Phalaropes and Redpolls

        On November 5th, I went on the Owen Sound Field Naturalists annual 'Around The Bay' hike lead by Fred Jazvac. Although we didn't see many of our main target birds (diving ducks), it was a great day of birding. We had pretty good looks at some Long-tailed Ducks and Common Goldeneyes. 
-Long-tailed Duck

   One of the big highlights of the day was a flock of 48 Greater White-fronted Geese at Hibou Conservation area by Owen Sound. These geese have showed up at this spot for 5 years in a row, in a flock ranging in size fom 40-80 individuals.
- Greater White-fronted Geese

- Greater White-fronted Geese

   The bird of the day was without a doubt, a Red Phalarope that myself and Alfred Raab found. While everyone else from the group was eating lunch, Alfred and I decided to check a large group of gulls and geese. These birds were along the shoreline behind the park we were eating at. As we were scanning the gulls, a small whitish bird floating around in a boatlaunch caught my eye.... I got my binoculars on it and found myself looking at a Red Phalarope! This bird was very cooperative, swimming right along the shoreline and giving everyone in the group excellent views. Ironically, I saw my first Red Phalarope on this same outing last year!😂

- Red Phalarope

- Red Phalarope
- Red Phalarope

   As I said in my last post, this is a great season for seeing northern finches in southern Ontario.
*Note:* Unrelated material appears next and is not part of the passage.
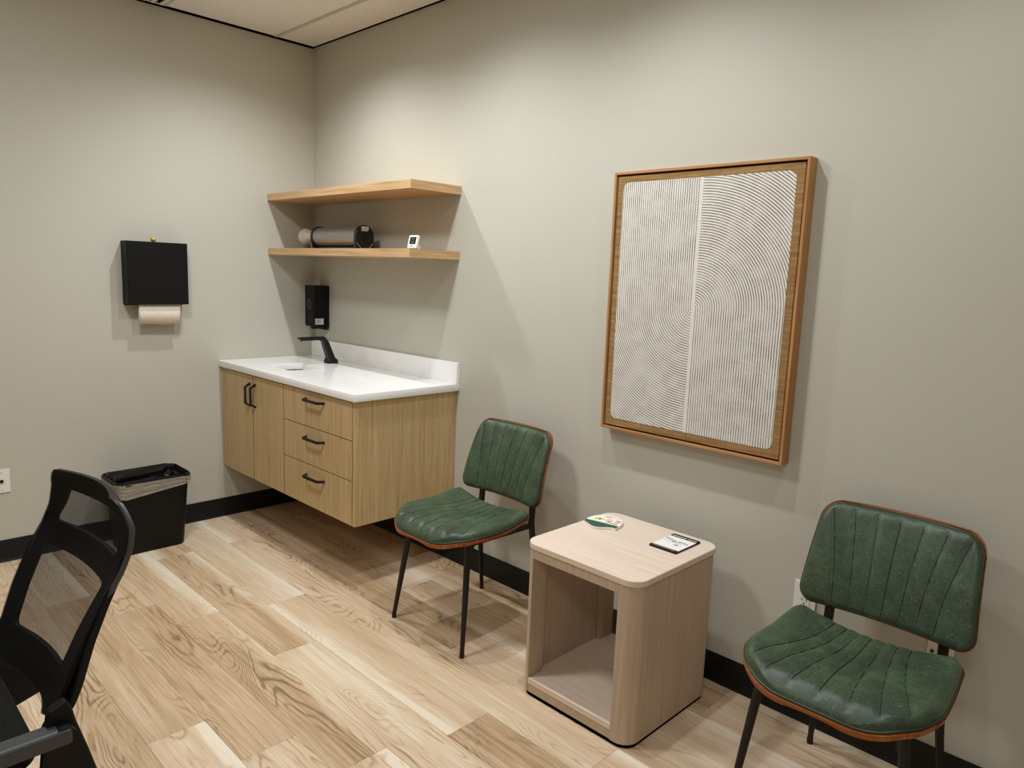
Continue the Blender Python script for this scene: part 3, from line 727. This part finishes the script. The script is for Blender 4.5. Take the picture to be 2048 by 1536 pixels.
def chair_master():
    rt = thing('green_chair', '', 'chair', (0, 0, 0), 'green leather side chairs')
    # seat cushion
    yv = dense(56, SEAT_Y0, SEAT_Y1); uv_ = [math.sin(PI/2*(-1+2*i/72)) for i in range(73)]
    lines = seat_lines(); T = .030
    topg, botg = [], []
    for y in yv:
        hw = seat_half(y); a, c = [], []
        for u in uv_:
            x = u*hw; e = min(hw-abs(x), (y-SEAT_Y0)*.55, SEAT_Y1-y); e = max(0, e)
            rr = .028; s = min(1, e/rr); lift = T*math.sqrt(max(0, 1-(1-s)**2))
            g = 0
            if s > .25:
                for fn in lines:
                    d = (x-fn(y)*.245); g = max(g, math.exp(-(d/.0075)**2))
            zz = seat_z(u, y)
            a.append((x, y, zz+lift*.85+.006-.0060*g*min(1, s*1.2))); c.append((x, y, zz))
        topg.append(a); botg.append(c)
    b = B(); b.grid(topg); b.grid(botg, True)
    rim = lambda g: g[0]+[r_[-1] for r_ in g[1:-1]]+g[-1][::-1]+[r_[0] for r_ in g[1:-1]][::-1]
    b.loft([rim(topg), rim(botg)], cap=False)
    seat = b.build('seat', MT['leather'], rt, smooth=70)
    b = B()
    for fn in lines:
        path = []
        for k in range(44):
            y = SEAT_Y0+.035+(SEAT_Y1-SEAT_Y0-.055)*k/43; hw = seat_half(y); x = fn(y)*.245
            if abs(x) > hw-.012: continue
            u = x/hw; e = min(hw-abs(x), (y-SEAT_Y0)*.55, SEAT_Y1-y); s = min(1, e/.028)
            path.append((x, y, seat_z(u, y)+T*.85*math.sqrt(max(0, 1-(1-s)**2))+.006-.0045))
        for i in range(0, len(path)-1):
            p, q = Vector(path[i]), Vector(path[i+1])
            for k in range(2): b.tube([p.lerp(q, k*.5+.05), p.lerp(q, k*.5+.38)], .0010, 5)
    b.build('stitching', MT['stitch'], seat, weld=False)
    ol = []
    for y in yv: ol.append((seat_half(y), y, 1))
    def outline(grow, dz, n=1):
        R = []
        for y in yv: R.append((seat_half(y), y))
        w0, w1 = R[0][0], R[-1][0]
        pts = [(w0*k/6, SEAT_Y0) for k in range(-5, 6)]+R+[(w1*k/6, SEAT_Y1) for k in range(5, -6, -1)]+[(-x, y) for x, y in R[::-1]]
        c = Vector((0, (SEAT_Y0+SEAT_Y1)/2)); out = []
        for i, (x, y) in enumerate(pts):
            t = Vector(pts[(i+1) % len(pts)])-Vector(pts[i-1])
            nrm = Vector((t.y, -t.x)).normalized() if t.length > 1e-9 else Vector((0, 1))
            u = max(-1, min(1, x/max(.001, seat_half(y)))); out.append((x+nrm.x*grow, y+nrm.y*grow, seat_z(u, min(max(y, SEAT_Y0), SEAT_Y1))+dz))
        return out
    b = B(); b.tube(outline(.0005, .004), .0042, 8, closed=True); b.build('piping', MT['pipe'], seat, smooth=60, weld=False)
    # plywood shell, a little larger than the cushion
    b = B(); sh_t, sh_b = [], []
    for y in yv:
        hw = seat_half(y); yy = y+(.006 if y > (SEAT_Y0+SEAT_Y1)/2 else -.006)*abs((y-(SEAT_Y0+SEAT_Y1)/2)/(.5*(SEAT_Y1-SEAT_Y0)))
        a, c = [], []
        for k in range(25):
            u = math.sin(PI/2*(-1+2*k/24)); x = u*(hw+.006)
            a.append((x, yy, seat_z(u, y)-.0004)); c.append((x*.985, yy, seat_z(u, y)-.0095-.005*u*u))
        sh_t.append(a); sh_b.append(c)
    b.grid(sh_t); b.grid(sh_b, True); b.loft([rim(sh_t), rim(sh_b)], cap=False)
    b.build('seat_shell', MT['ply'], rt, smooth=35)
    # backrest
    zv = dense(44, .520, .815); BT = .024; topg, botg = [], []
    blines = [(lambda z, a=i/4.0: a*(.78+.30*((z-.52)/.295)**1.8)) for i in range(-3, 4)]
    for z in zv:
        hw = back_half(z); a, c = [], []
        for u in uv_:
            x = u*hw; e = max(0, min(hw-abs(x), z-.52, .815-z)); s = min(1, e/.024); g = 0
            if s > .25:
                for fn in blines: g = max(g, math.exp(-((x-fn(z)*.235)/.0075)**2))
            y = back_y(u, z)
            a.append((x, y-BT*.85*math.sqrt(max(0, 1-(1-s)**2))-.004+.0060*g*min(1, s*1.2), z)); c.append((x, y, z))
        topg.append(a); botg.append(c)
    b = B(); b.grid(topg); b.grid(botg, True); b.loft([rim(topg), rim(botg)], cap=False)
    back = b.build('backrest', MT['leather'], rt, smooth=70)
    b = B()
    for fn in blines:
        path = []
        for k in range(36):
            z = .535+.262*k/35; hw = back_half(z); x = fn(z)*.235
            if abs(x) > hw-.01: continue
            e = min(hw-abs(x), z-.52, .815-z); s = min(1, e/.024)
            path.append((x, back_y(x/hw, z)-BT*.85*math.sqrt(max(0, 1-(1-s)**2))-.004+.0046, z))
        for i in range(len(path)-1):
            p, q = Vector(path[i]), Vector(path[i+1])
            for k in range(2): b.tube([p.lerp(q, k*.5+.05), p.lerp(q, k*.5+.38)], .0010, 5)
    b.build('stitching', MT['stitch'], back, weld=False)
    w0, w1 = back_half(zv[0]), back_half(zv[-1])
    pts = [(w0*k/6, zv[0]) for k in range(-5, 6)]+[(back_half(z), z) for z in zv]+[(w1*k/6, zv[-1]) for k in range(5, -6, -1)]+[(-back_half(z), z) for z in zv[::-1]]
    b = B(); b.tube([(x, back_y(x/max(.001, back_half(z)), z)-.003, z) for x, z in pts], .004, 8, closed=True); b.build('piping', MT['pipe'], back, smooth=60, weld=False)
    b = B(); sh_t, sh_b = [], []
    for z in zv:
        hw = back_half(z); zz = z+.006*(z-.6675)/.1475; a, c = [], []
        for k in range(25):
            u = math.sin(PI/2*(-1+2*k/24)); x = u*(hw+.006); y = back_y(u, z)
            a.append((x, y+.0004, zz)); c.append((x*.99, y+.0135, zz))
        sh_t.append(a); sh_b.append(c)
    b.grid(sh_t); b.grid(sh_b, True); b.loft([rim(sh_t), rim(sh_b)], cap=False)
    b.build('back_shell', MT['ply'], rt, smooth=35)
    # steel frame
    for sx in (-1, 1):
        lg_ = B().tube([(sx*.178, -.548, .428), (sx*.200, -.575, .21), (sx*.219, -.600, .018)], [.0135, .0115, .0085], 16).build('leg', MT['bm'], rt, smooth=50)
        B().cyl((sx*.2195, -.6005, .0004), (sx*.2192, -.6003, .018), .0095, n=14).build('foot', MT['foot'], lg_)
        lg_ = B().tube([(sx*.158, -.175, .45), (sx*.172, -.150, .22), (sx*.188, -.120, .018)], [.0135, .0115, .0085], 16).build('leg', MT['bm'], rt, smooth=50)
        B().cyl((sx*.1885, -.1195, .0004), (sx*.1883, -.1197, .018), .0095, n=14).build('foot', MT['foot'], lg_)
        B().bar([(sx*.158, -.172, .40), (sx*.156, -.166, .48), (sx*.154, -.160, .60), (sx*.152, -.128, .72)], .026, .014, (0, 1, 0)).build('back_post', MT['bm'], rt, bevel=.002)
        b = B().bar([(sx*.166, -.545, .425), (sx*.160, -.36, .421), (sx*.157, -.185, .418)], .016, .022)
        b.prism([(-.548, .415), (-.548, .36), (-.50, .415)], sx*.166-.004, sx*.166+.004, 'x')
        b.build('side_rail', MT['bm'], rt, bevel=.002)
    b = B().bar([(-.166, -.53, .424), (.166, -.53, .424)], .02, .018); b.build('cross_rail', MT['bm'], rt)
    B().bar([(-.157, -.34, .418), (.157, -.34, .418)], .02, .018).build('cross_rail', MT['bm'], rt)
    return rt
c1 = chair_master(); c2 = copy_tree(c1)
c1.location = (1.907, 0, 0); c1['label'] = 'green leather chair with walnut shell and black legs, between the cabinet and the side table'
c2.location = (3.456, .018, 0); c2['label'] = 'nearer green leather chair at the right edge, right of the side table'

# ------------------------------------------------------------------ black mesh task chair, lower left
oc = thing('task_chair', 'black mesh-backed task chair at the lower left corner', 'chair', (2.17, -2.25, 0))
OX = 2.19
PROF = [(.46, -2.018), (.515, -2.001), (.585, -1.977), (.654, -1.951), (.733, -1.914), (.796, -1.877), (.842, -1.858), (.886, -1.852), (.945, -1.860)]
def ob_y(z):
    for (a, ya), (c, yc) in zip(PROF, PROF[1:]):
        if z <= c: return ya+(yc-ya)*(z-a)/(c-a)
    return PROF[-1][1]
ZB, ZT = .485, .942
def ob_half(z):
    Wd = .205+.027*max(0, min(1, (z-ZB)/.25)); return min(corner_w(ZT-z, Wd, .075), corner_w(z-ZB, Wd, .06))
def ob_skew(x): return (x-OX-.23)*.085
zv = dense(44, ZB, ZT)
def ob_pt(u, z, off=0.0):
    hw = ob_half(z); x = OX+u*hw; return (x, ob_y(z)+ob_skew(x)+.030*(1-u*u)+off, z)
b = B(); b.grid([[ob_pt(-1+2*i/28, z) for i in range(29)] for z in zv]); b.build('mesh_back', MT['mesh'], oc, smooth=80)
def curved(b2):
    for v in b2.bm.verts:
        x, y, z = v.co; uu = (x-OX)/max(.05, ob_half(z)); v.co.y = y+ob_y(z)+ob_skew(x)+.030*(1-min(1.2, uu*uu))
    return b2
outer = [(OX+ob_half(z)-.001, z) for z in zv]+[(OX-ob_half(z)+.001, z) for z in zv[::-1]]
def win(z0, z1, xa0, xa1, xb0, xb1, rad=.02, n=5):
    """rounded window: left edge xa0 (bottom) to xa1 (top), right edge xb0 to xb1"""
    cs = [(xb1, z1), (xa1, z1), (xa0, z0), (xb0, z0)]; pts = []
    for k in range(4):
        p, q, o2 = Vector(cs[k]), Vector(cs[k-1]), Vector(cs[(k+1) % 4])
        a = p+(q-p).normalized()*rad; c = p+(o2-p).normalized()*rad
        for t in range(n+1):
            t /= n; pts.append(tuple(a*(1-t)**2+p*2*t*(1-t)+c*t*t))
    return pts
slots = [ell(OX-.186-.006*(k % 2), .60+.028*k, .004, .010, 8) for k in range(4)]
fr = B().flat(outer, [win(.805, .888, OX-.195, OX-.165, OX+.170, OX+.125), win(.565, .755, OX-.165, OX-.185, OX+.125, OX+.175)]+slots, .0018, .0118, 'y')
bmesh.ops.triangulate(fr.bm, faces=fr.bm.faces)
for _ in range(4):
    long_e = [e for e in fr.bm.edges if e.calc_length() > .035]
    if not long_e: break
    bmesh.ops.subdivide_edges(fr.bm, edges=long_e, cuts=1); bmesh.ops.triangulate(fr.bm, faces=fr.bm.faces)
curved(fr).build('back_frame', MT['dark'], oc, smooth=40)
for sgn in (-1, 1):
    zz = [z for z in zv if .52 < z < .83]
    b = B().bar([ob_pt(sgn*.96, z, .003+.020*max(0, min(1, (.83-z)/.26))) for z in zz], .016, [.004+.046*max(0, min(1, (.83-z)/.26)) for z in zz], (1, 0, 0)); b.build('side_rail', MT['dark'], oc, bevel=.003)
rim_pts = [ob_pt(1, z, .008) for z in zv if .74 < z < .938]
b = B(); b.tube(rim_pts, [.0015]+[.0065]*(len(rim_pts)-2)+[.002], 8); b.build('edge_trim', MT['greyframe'], oc, smooth=60)
# seat
b = B(); sx0, sx1, sy0, sy1 = OX-.235, OX+.215, -2.50, -2.032
rings = [[(x, y, z) for x, y in rrect(sx0+d, sx1-d, sy0+d, sy1-d, .07, 8)] for d, z in ((.02, .395), (0, .405), (0, .432), (.008, .446), (.03, .455))]
b.loft(rings); b.build('seat', MT['seatfab'], oc, smooth=60)
b = B().loft([[(x, y, z) for x, y in rrect(sx0+.02, sx1-.02, sy0+.02, sy1-.02, .06, 6)] for z in (.372, .3945)]); b.build('seat_pan', MT['dark'], oc, smooth=50)
# arms hinged on the back frame, with the cranked brackets below them
for sgn in (-1, 1):
    AX = OX+sgn*.268
    arm = B().bar([(AX, -1.990, .494), (AX, -2.12, .494), (AX, -2.34, .494)], .048, .036).build('armrest', MT['greyframe'], oc, bevel=.008, seg=3)
    B().cyl((AX-sgn*.050, -2.006, .488), (AX+sgn*.020, -2.006, .488), .026, n=24).build('hinge', MT['dark'], arm, smooth=40)
    poly = [(-2.026, .545), (-1.992, .560), (-1.982, .535), (-1.976, .505), (-1.955, .43), (-1.930, .33), (-2.02, .30), (-2.05, .36), (-2.04, .45)]
    B().prism(poly, AX-.032 if sgn > 0 else AX+.006, AX-.006 if sgn > 0 else AX+.032, 'x').build('bracket', MT['dark'], oc, bevel=.006, seg=3)
    B().bar([(AX-sgn*.019, -2.03, .345), (OX+sgn*.08, -2.12, .352)], .05, .02).build('bracket_foot', MT['dark'], oc, bevel=.003)
B().box(OX-.12, OX+.12, -2.34, -2.10, .335, .3715).build('mechanism', MT['dark'], oc, bevel=.006)
# gas lift and star base
B().cyl((OX, -2.28, .10), (OX, -2.28, .335), .026, n=20).build('gas_lift', MT['bm'], oc, smooth=40)
for k in range(5):
    a = 2*PI*k/5+.35; ex, ey = OX+.29*math.cos(a), -2.28+.29*math.sin(a)
    ray = B().bar([(OX, -2.28, .105), (ex, ey, .075)], [.05, .03], [.035, .025]).build('base_arm', MT['dark'], oc, bevel=.004)
    t2 = Vector((-math.sin(a), math.cos(a), 0)); p = Vector((ex, ey, .03))
    w = B(); w.cyl(p-t2*.022, p-t2*.006, .0295, n=20); w.cyl(p+t2*.006, p+t2*.022, .0295, n=20); w.cyl((ex, ey, .03), (ex, ey, .068), .006, n=10)
    w.build('caster', MT['foot'], ray, smooth=40)

for o in S.objects:
    if '_origin' in o: del o['_origin']
    if o.name.split('.')[0] in ('print', 'heading', 'slot', 'stitching', 'wire_feet', 'button_mark', 'raised_mark', 'yellow_figure', 'pink_figure', 'coral_badge', 'leaf_mark', 'digits'): o['kind'] = 'stuff'   # marks too small to pick apart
On my recent hikes around a wetland in my neighbourhood, I have found 2 pretty good birds. One of these birds was a lifer for me, a Hoary Redpoll😁. This small finch was mixed in with a large flock of Common Redpolls and stood out because it was bright white in comparsion to the commons. Hoary Redpolls are fairly rare and can be quite complicated to identify.
- Hoary Redpoll

- Hoary Redpoll

   The other exciting find was a flock of 14 Pine Grosbeaks including 2 males that gave me awesome views👌. Unfortunately I didn't have my camera with me for that, but hopefully I will get another chance to photograph these magnificent finches this year.

   From phalaropes to redpolls, there is always something to see in the world of birding.
Keep your bins handy, as you never know what might be around the next bend😉

Fall birding on the Bruce

        There has been a lot of activity along the shorelines of the Bruce Peninsula recently, with scoters, goldeneyes and Long-tailed Ducks starting to return from their breeding grounds in the north. Most of these birds head on to southen Ontario, but a few will remain here until the winter freeze up. 

- White-winged Scoters

   In years when the water is high on Lake Huron the Bruce isn't great for shorebirds, as most of the habitat these birds require (mudflats and exposed beaches) is covered in water that is too deep for them to forage in. However, some shorebirds like these Dunlin still find a little shallow area to land. This cooperative Dunlin at Oliphant in early October didn't mind me photographing it at all and walked within feet of me😁.
- Dunlin
- Dunlin

Large flocks of migrating sparrows are passing through in mass, with White-crowned Sparrows and Dark-eyed Juncos being the most abundant.
- White-crowned Sparrow

- Dark-eyed Junco

    One sparrow that is passing through southern Ontario currently, but often goes undetected is the Lincoln's Sparrow. Lincoln's can look like a Song Sparrow if you don't look at them closely, but they are slightly smaller with fine streaking on a buffy breast.
- Lincoln's Sparrow

    I have been noticing a lot of finches around my neighbourhood the last few days. Around a hundred Pine Siskins and American Goldfinches, 200 Common Redpolls, as well as two nice surprises that were both Bruce lifers... 2 Evening Grosbeaks landed at my feeder for a few minutes on Monday, then yesterday and today I have had a flock of around 8 White-winged Crossbills flying over my yard. Unfortunately I couldn't get a great picture of the grosbeaks because they were pretty skittish, but I should have more chances this fall/winter.
- Evening Grosbeaks

    Also of note on peninsula finch front was a Pine Grosbeak, seen by Michael Butler in Cabot Head.  
   This winter is starting to look like it's going to be a excellent one for finches in Bruce county, (and Southern Ontario in general) as predicted by Ron Pittaway's Winter Finch Forecast last month. 

It is a good time of year for migrating falcons. There have been a lot of American Kestrals and Merlins flying south over my yard in the last few weeks and a smaller number of Peregrine Falcons.
- Merlin

- Peregrine Falcon

 Most warblers have departed south now, with only Yellow-rumped, Orange-crowned and Palm warblers still holding out. Most chickadee flocks have a few kinglets taging along, both the golden-crowned and ruby-crowned variety.
- Ruby-crowned Kinglet

Every season is exciting in the world of birding, with constant migration and that slim but always present chance of finding a rarity.